_Record list_.
——————————

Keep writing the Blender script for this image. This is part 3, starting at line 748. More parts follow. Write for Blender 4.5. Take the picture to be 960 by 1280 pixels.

——————————

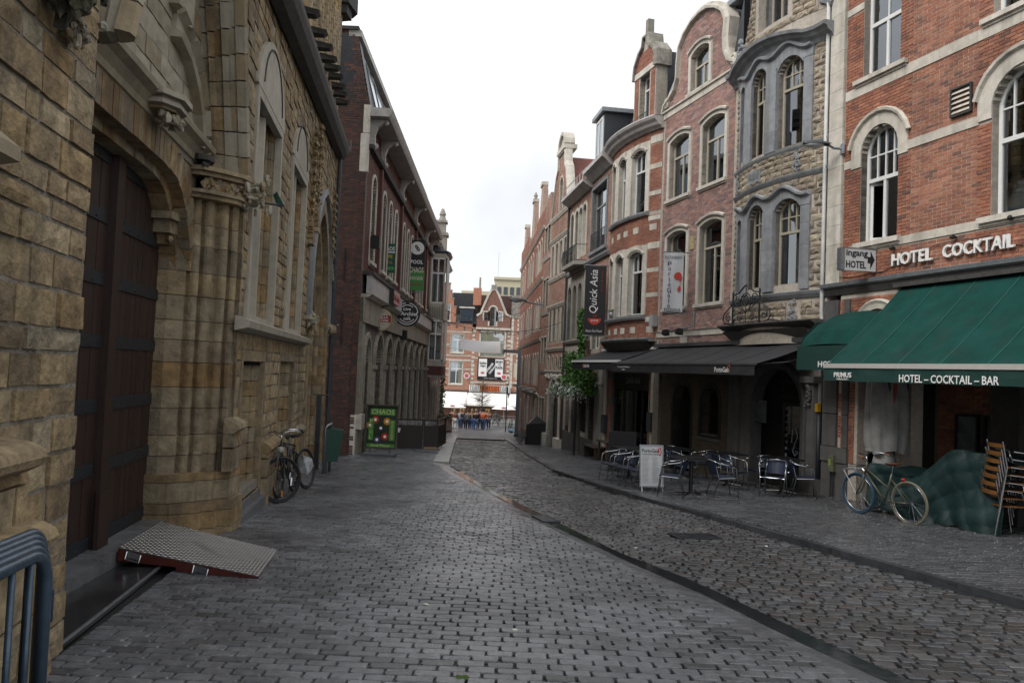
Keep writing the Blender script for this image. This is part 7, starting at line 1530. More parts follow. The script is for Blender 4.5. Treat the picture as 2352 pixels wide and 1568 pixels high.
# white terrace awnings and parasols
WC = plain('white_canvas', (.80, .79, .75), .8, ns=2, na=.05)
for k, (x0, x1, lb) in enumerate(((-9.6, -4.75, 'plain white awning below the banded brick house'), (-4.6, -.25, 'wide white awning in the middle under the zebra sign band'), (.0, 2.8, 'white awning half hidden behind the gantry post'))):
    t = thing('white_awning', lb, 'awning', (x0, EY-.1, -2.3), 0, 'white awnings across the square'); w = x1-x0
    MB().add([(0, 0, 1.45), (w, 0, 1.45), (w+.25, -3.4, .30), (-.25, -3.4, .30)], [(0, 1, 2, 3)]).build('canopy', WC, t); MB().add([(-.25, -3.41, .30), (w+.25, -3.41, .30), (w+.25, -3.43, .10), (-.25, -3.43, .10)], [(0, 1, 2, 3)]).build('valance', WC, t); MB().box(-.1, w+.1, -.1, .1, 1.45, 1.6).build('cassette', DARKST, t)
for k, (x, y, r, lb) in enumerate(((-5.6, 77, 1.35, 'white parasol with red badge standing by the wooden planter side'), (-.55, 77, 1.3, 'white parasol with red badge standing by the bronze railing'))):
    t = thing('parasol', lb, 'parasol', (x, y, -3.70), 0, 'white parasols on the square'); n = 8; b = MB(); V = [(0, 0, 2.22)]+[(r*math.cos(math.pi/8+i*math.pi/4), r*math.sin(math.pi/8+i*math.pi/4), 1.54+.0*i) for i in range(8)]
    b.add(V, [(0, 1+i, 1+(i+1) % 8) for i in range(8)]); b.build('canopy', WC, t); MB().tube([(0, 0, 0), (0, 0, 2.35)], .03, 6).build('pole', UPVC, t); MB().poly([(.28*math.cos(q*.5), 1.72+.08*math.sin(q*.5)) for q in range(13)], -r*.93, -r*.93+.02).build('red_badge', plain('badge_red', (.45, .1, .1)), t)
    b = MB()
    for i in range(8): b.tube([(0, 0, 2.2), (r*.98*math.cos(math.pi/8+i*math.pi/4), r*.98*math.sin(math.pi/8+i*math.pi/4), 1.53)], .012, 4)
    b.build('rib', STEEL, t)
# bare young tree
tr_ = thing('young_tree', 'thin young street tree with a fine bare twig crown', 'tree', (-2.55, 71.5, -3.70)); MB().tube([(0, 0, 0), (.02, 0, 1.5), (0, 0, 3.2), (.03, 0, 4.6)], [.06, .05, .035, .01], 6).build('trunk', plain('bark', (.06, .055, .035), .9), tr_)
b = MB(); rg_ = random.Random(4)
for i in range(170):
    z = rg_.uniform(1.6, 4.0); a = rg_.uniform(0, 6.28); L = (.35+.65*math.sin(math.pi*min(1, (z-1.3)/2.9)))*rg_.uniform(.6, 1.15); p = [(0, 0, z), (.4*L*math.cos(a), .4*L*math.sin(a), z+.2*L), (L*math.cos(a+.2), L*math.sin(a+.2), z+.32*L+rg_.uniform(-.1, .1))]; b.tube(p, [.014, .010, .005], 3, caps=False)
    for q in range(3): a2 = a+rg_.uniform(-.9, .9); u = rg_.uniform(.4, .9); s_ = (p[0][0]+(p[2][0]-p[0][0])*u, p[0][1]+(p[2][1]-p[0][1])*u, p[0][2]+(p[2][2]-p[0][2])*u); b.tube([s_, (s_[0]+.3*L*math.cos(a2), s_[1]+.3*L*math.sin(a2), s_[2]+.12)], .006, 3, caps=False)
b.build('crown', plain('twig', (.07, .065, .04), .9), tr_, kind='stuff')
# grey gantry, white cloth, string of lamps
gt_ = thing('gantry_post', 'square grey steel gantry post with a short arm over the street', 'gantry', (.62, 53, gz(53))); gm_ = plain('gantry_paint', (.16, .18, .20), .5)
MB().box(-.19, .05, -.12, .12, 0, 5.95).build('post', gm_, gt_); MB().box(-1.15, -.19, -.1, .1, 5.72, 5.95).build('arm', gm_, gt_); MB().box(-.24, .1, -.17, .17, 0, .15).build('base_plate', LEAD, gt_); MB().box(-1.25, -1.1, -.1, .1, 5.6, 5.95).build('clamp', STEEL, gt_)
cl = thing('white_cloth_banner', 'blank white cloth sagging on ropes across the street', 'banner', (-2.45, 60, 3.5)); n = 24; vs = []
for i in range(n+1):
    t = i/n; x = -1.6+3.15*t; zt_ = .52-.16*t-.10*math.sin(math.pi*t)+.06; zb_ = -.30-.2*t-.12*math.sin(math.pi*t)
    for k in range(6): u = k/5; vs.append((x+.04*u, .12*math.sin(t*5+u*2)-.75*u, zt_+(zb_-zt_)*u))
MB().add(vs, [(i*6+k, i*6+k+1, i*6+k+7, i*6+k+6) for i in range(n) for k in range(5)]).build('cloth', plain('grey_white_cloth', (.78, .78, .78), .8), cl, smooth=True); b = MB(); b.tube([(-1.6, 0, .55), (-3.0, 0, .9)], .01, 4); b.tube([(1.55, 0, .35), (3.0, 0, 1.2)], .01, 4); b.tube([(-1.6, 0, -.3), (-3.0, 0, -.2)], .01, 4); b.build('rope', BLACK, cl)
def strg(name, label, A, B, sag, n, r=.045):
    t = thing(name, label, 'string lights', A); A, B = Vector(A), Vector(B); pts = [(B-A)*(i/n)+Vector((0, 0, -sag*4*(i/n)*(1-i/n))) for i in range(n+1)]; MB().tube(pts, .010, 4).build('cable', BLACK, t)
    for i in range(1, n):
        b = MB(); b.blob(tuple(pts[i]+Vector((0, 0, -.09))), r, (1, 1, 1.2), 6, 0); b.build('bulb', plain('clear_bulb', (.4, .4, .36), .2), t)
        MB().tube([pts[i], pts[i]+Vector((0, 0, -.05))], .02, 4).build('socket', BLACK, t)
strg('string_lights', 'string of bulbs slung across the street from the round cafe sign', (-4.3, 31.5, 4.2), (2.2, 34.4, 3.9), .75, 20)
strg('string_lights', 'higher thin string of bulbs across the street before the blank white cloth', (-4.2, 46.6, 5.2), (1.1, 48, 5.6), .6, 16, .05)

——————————

_Aim_. From the data, collect all lines where the string "image" appears.

_Finished exercise_.
Keep writing the Blender script for this image. This is part 3, starting at line 748. More parts follow. Write for Blender 4.5. Take the picture to be 960 by 1280 pixels.
Keep writing the Blender script for this image. This is part 7, starting at line 1530. More parts follow. The script is for Blender 4.5. Treat the picture as 2352 pixels wide and 1568 pixels high.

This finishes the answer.